Rows from a dataset
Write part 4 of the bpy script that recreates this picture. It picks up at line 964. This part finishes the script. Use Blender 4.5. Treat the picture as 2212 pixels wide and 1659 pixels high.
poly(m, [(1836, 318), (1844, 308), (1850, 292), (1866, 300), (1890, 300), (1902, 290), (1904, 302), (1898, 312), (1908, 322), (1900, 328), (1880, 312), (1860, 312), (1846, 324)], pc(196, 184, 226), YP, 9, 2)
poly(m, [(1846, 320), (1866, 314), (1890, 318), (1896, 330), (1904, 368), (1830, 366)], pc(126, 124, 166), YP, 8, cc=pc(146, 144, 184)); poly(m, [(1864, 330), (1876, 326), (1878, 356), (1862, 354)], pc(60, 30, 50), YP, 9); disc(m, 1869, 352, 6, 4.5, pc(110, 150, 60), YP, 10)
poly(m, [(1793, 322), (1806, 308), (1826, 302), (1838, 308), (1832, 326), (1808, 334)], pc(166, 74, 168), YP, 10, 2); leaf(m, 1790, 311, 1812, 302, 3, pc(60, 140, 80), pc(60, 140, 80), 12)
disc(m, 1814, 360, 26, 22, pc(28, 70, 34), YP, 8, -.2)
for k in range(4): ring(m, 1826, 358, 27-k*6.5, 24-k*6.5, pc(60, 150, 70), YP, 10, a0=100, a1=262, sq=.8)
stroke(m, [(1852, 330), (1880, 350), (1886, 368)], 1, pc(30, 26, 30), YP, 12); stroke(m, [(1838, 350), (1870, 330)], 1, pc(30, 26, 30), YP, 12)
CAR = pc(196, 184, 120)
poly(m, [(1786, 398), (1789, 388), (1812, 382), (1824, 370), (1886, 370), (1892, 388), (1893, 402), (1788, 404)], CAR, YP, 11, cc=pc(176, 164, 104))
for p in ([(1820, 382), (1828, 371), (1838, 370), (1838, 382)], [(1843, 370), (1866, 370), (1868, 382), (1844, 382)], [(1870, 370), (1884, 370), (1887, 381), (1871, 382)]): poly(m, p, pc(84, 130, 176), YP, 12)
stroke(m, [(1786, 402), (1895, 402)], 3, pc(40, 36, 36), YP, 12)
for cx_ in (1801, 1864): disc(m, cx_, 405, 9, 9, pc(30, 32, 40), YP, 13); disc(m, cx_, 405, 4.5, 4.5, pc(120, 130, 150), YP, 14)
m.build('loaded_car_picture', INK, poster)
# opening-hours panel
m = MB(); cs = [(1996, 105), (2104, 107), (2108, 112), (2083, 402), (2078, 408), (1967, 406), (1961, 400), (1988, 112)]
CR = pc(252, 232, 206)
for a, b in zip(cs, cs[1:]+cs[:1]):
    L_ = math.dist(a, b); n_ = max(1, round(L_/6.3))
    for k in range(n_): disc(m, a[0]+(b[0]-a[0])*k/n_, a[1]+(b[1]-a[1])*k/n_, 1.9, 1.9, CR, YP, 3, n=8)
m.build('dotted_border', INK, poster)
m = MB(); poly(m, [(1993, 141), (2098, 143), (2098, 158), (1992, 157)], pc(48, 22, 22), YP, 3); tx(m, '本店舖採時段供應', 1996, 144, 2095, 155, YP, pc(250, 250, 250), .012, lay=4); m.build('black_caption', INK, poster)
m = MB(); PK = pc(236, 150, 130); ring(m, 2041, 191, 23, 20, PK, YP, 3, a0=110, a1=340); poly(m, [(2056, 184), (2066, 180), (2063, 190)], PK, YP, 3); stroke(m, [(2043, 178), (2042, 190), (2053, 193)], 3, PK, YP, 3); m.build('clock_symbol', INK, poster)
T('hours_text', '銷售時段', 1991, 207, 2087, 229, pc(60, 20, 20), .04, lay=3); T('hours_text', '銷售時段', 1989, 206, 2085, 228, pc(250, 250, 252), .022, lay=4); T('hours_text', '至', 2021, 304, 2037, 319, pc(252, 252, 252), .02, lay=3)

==

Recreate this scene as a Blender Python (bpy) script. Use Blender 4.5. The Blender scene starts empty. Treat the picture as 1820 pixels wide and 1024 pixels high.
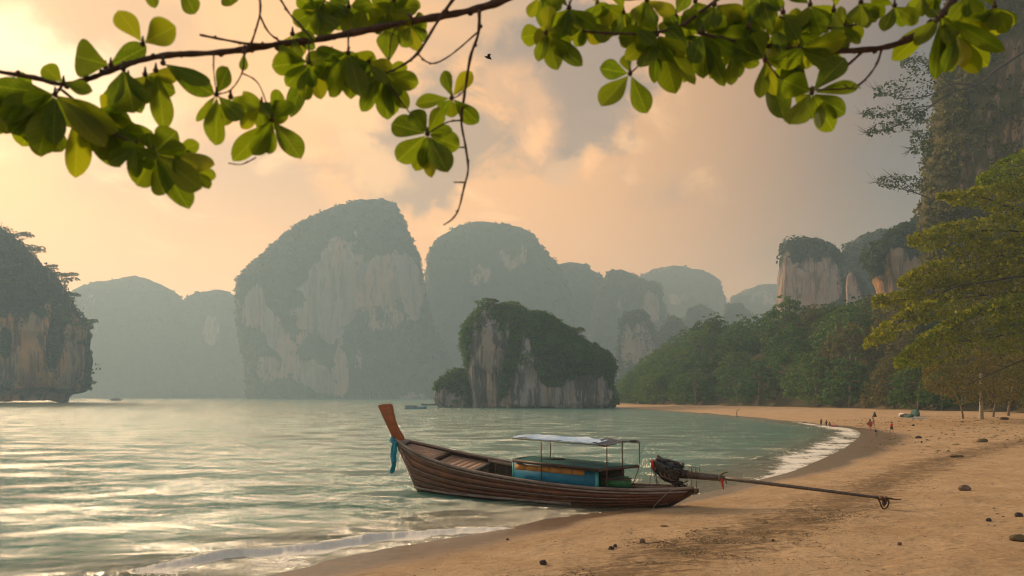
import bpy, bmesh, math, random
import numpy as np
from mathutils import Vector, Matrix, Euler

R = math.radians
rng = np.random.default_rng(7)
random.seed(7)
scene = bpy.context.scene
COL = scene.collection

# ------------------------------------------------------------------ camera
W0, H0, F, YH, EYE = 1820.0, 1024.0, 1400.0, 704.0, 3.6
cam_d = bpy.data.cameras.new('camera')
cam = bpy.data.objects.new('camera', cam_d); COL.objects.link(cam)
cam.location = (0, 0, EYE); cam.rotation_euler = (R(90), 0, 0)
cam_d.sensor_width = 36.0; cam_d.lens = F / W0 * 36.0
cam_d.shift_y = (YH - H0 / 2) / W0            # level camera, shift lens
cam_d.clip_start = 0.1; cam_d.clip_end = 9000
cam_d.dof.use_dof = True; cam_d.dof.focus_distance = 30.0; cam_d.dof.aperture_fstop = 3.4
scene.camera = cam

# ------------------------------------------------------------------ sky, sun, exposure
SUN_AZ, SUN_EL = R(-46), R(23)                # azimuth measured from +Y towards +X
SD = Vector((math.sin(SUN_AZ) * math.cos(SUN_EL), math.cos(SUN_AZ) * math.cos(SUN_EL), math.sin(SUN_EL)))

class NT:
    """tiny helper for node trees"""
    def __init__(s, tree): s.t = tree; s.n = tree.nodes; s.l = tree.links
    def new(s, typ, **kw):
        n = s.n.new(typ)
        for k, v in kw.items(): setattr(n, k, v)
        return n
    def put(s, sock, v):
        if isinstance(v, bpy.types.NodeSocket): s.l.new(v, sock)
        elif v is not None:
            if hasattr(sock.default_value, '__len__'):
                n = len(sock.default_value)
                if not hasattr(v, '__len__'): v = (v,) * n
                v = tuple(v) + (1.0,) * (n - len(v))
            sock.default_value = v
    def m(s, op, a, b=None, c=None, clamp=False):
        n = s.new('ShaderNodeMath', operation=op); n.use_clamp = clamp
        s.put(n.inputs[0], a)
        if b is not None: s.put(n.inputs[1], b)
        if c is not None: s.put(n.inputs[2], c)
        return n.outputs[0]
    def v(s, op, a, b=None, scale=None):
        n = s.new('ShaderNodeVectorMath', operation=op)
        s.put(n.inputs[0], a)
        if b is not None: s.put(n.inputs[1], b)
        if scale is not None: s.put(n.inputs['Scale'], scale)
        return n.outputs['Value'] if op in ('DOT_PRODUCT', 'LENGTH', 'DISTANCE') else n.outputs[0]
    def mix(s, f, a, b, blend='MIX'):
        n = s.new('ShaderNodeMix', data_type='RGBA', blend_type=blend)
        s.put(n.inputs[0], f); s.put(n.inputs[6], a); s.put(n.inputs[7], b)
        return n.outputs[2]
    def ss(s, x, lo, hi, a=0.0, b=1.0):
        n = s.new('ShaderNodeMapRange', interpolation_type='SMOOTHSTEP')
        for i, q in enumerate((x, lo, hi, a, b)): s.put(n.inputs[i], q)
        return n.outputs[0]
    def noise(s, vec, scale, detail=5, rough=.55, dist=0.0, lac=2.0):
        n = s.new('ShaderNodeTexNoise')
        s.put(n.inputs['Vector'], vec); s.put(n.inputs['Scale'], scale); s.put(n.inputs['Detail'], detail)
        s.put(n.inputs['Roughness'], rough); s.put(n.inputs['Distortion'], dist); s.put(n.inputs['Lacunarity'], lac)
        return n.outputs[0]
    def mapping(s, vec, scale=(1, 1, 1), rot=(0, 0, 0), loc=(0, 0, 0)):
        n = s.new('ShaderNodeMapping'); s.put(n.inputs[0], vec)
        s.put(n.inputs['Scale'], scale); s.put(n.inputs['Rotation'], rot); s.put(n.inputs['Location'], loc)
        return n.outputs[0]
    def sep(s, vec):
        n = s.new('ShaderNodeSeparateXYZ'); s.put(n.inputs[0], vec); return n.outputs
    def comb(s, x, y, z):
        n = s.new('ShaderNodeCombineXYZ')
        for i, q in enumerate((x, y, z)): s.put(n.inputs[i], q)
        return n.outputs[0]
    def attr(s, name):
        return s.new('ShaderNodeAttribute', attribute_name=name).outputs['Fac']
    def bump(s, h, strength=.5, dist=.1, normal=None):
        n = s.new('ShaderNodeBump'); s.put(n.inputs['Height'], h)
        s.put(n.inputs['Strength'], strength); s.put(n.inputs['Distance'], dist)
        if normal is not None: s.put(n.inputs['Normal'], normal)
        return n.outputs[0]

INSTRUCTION
From the entries above, copy exactly the lines starting at the one with "Recreate this scene" and stopping at the one with "from mathutils import Vector, Matrix, Euler", keeping both ends. Drop the pictures.

EXPECTED OUTPUT
Recreate this scene as a Blender Python (bpy) script. Use Blender 4.5. The Blender scene starts empty. Treat the picture as 1820 pixels wide and 1024 pixels high.
import bpy, bmesh, math, random
import numpy as np
from mathutils import Vector, Matrix, Euler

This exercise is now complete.